Hidup itu tidak mudah. Apalagi saat itu zaman Jepang, zaman yang tidak enak.
Tetapi Ibu tidak pernah meninggalkan saya untuk pergi ke gereja. Dalam catatan
terakhir ia berkata, “Begitulah saya betul-betul tiap hari berada di gereja
dari usia 4 tahun hingga 12 tahun.” Gereja menjadi rumah kedua saya. Gereja bukan
menjadi tempat asing. Saya besar di gereja.
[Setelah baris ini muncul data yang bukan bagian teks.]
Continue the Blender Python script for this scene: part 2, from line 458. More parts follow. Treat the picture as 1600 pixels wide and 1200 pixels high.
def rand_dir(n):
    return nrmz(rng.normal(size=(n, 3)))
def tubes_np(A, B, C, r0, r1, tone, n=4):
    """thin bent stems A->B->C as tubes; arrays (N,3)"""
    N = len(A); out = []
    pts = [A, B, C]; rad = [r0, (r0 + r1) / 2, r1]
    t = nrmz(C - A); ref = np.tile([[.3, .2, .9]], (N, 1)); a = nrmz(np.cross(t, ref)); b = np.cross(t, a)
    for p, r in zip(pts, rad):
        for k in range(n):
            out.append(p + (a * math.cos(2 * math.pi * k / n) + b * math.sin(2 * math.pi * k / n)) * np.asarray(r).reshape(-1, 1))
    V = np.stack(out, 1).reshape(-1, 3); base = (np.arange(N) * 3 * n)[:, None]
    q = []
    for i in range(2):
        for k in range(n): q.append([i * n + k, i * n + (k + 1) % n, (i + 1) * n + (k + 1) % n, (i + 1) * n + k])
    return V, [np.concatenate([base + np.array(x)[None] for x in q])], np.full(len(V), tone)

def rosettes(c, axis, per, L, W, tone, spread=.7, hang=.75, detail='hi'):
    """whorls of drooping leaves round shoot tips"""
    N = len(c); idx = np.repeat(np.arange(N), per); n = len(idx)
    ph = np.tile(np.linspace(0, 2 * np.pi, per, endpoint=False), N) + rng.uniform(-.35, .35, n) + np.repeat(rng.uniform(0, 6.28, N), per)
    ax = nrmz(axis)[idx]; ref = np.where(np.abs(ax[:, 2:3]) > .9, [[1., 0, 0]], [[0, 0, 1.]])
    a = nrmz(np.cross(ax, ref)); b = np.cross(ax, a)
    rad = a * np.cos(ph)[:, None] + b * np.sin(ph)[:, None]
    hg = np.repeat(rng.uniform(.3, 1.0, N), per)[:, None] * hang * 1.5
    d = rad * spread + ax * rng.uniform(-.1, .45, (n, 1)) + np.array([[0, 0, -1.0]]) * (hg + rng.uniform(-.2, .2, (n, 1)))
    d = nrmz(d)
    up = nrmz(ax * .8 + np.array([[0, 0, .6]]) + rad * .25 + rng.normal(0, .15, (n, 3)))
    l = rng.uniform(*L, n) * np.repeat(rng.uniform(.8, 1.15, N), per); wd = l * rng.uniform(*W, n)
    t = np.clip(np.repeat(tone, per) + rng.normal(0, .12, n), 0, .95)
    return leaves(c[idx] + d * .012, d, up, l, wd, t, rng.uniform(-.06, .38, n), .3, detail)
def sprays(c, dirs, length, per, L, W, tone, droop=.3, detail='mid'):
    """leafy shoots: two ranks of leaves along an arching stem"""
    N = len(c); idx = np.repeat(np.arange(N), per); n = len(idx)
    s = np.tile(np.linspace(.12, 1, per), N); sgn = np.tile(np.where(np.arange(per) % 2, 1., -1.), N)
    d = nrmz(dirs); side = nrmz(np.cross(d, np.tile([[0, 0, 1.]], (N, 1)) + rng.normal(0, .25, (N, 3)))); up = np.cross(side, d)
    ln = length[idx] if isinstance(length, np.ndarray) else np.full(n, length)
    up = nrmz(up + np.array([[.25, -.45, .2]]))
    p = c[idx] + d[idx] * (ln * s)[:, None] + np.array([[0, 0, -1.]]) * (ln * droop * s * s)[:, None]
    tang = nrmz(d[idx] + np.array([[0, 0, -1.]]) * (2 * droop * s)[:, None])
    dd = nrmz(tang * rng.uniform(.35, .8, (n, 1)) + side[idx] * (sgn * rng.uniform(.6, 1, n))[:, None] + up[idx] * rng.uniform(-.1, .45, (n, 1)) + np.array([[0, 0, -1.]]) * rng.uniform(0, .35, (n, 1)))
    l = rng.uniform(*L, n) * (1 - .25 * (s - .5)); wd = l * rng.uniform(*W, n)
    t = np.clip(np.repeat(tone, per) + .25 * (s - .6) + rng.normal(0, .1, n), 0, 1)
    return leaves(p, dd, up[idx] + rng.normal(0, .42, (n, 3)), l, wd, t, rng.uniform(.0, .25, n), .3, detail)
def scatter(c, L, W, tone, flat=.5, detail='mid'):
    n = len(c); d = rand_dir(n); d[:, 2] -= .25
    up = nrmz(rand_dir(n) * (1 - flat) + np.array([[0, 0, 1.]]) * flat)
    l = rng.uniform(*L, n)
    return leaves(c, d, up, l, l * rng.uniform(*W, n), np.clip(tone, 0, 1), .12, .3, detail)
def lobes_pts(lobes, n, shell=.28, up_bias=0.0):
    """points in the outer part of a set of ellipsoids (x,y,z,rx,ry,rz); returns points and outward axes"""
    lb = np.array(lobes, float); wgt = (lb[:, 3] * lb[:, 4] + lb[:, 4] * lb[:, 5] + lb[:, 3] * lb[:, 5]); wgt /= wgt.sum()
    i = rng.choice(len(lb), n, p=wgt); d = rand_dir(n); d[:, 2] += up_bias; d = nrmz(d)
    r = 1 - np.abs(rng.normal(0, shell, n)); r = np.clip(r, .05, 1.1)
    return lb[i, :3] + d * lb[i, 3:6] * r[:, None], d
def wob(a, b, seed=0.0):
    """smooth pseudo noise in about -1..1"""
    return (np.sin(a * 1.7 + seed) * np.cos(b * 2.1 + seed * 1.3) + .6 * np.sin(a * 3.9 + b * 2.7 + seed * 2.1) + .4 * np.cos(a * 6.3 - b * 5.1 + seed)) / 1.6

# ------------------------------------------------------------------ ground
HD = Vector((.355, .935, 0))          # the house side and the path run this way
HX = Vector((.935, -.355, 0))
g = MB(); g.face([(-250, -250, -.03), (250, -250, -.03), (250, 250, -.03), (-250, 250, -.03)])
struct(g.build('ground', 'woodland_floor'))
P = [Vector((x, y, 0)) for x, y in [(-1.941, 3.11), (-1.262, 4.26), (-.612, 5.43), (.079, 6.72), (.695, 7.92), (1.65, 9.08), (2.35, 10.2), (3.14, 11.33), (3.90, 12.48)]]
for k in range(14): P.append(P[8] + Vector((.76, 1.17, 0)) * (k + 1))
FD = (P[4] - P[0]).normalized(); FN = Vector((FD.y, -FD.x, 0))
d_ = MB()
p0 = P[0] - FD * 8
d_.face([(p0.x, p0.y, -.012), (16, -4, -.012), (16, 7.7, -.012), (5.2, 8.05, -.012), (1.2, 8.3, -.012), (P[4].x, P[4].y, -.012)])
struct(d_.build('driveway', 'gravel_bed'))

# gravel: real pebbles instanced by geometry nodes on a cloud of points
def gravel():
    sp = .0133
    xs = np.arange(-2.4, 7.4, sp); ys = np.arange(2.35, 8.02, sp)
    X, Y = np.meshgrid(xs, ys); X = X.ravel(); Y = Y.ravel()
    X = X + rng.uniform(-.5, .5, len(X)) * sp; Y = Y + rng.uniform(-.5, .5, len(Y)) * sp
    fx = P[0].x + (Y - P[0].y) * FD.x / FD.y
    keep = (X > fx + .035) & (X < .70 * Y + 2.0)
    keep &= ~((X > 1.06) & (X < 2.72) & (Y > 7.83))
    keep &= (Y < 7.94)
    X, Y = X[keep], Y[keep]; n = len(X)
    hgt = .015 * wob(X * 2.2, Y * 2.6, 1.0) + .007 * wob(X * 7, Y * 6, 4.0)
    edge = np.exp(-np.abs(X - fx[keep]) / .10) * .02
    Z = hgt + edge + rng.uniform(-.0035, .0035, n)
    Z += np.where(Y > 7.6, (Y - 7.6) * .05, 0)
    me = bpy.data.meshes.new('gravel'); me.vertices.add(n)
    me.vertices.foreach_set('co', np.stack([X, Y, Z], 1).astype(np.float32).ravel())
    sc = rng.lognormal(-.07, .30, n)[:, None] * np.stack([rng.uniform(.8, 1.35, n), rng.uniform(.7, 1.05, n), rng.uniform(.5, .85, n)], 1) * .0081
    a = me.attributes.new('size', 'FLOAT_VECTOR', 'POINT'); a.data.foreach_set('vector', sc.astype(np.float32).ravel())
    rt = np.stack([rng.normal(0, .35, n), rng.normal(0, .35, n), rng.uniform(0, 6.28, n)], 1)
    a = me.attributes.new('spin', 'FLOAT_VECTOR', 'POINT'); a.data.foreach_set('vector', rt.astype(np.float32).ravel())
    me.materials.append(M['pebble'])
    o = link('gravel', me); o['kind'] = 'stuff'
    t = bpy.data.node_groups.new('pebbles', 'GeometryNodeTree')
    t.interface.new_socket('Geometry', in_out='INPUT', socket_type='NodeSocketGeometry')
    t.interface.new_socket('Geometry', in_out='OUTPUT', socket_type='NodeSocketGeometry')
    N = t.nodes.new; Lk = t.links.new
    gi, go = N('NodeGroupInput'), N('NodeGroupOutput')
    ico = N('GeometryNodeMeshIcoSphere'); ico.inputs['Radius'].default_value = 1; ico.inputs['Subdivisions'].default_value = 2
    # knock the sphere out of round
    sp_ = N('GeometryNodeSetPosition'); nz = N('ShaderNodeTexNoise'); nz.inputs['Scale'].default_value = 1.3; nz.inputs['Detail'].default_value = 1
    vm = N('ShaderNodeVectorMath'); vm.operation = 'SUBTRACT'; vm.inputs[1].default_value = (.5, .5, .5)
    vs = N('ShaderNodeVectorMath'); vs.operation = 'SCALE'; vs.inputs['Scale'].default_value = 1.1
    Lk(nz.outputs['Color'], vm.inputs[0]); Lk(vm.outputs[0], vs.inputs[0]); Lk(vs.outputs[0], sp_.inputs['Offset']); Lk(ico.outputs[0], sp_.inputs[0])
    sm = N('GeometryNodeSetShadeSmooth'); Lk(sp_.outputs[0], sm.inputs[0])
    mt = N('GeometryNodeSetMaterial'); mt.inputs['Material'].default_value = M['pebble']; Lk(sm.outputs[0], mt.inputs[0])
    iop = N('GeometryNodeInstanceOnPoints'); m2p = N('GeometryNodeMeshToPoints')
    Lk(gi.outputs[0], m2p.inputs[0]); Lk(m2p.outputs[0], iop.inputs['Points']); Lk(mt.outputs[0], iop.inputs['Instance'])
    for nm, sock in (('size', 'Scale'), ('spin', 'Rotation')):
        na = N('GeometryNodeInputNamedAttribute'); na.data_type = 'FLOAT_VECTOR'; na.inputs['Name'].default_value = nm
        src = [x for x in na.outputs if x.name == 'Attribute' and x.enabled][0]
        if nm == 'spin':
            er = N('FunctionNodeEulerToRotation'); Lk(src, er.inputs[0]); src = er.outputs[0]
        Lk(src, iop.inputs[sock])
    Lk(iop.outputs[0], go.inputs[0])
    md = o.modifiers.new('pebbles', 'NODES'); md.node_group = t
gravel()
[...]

Sepertinya Ibu sedang menerapkan
Mazmur 92. Saya seolah-olah ditanam di pelataran gereja sehingga menjadi tunas yang kokoh.
Entah dengan sengaja atau tidak Ibu telah menanam saya di pelataran gereja.
Kalau orang bertanya di manakah awal karir saya, saya menjawabnya dipelataran gereja
di Kebun Jati, Bandung. Di situ saya merupakan benih kecil waktu ditanam. Di
situ saya bertumbuh menjadi anak yang diasuh gereja dalam program diakonia.
Dari murid Sekolah Minggu hingga saya menjadi dosen teologia. Dari anak bocah yang
tidak bisa baca saya sekarang menjadi penulis buku yang cukup digemari. Generasi seperti itulah yang harus dihasilkan
oleh gereja. Generasi itulah yang kita perlu berikan dukungan agar kelak gereja
memiliki generasi yang baik.
Andar Ismail memberi
penekanan bahwa generasi muda tidak rugi saat berada di gereja, saat belajar firman
dan saat beribadah kepada Tuhan. Karena ia telah memberikan bukti kebenaran
iman. Waktu imannya bertumbuh ia menjadi orang yang berguna. Kiranya gereja
kita boleh menjadi gereja yang melahirkan generasi yang memiliki iman dalam
perjalanannya. Dengan iman itulah ia akan menghadapi badai yang paling sulit ,
tetapi tetap berdiri dan menjadi saksi hidup. Amin.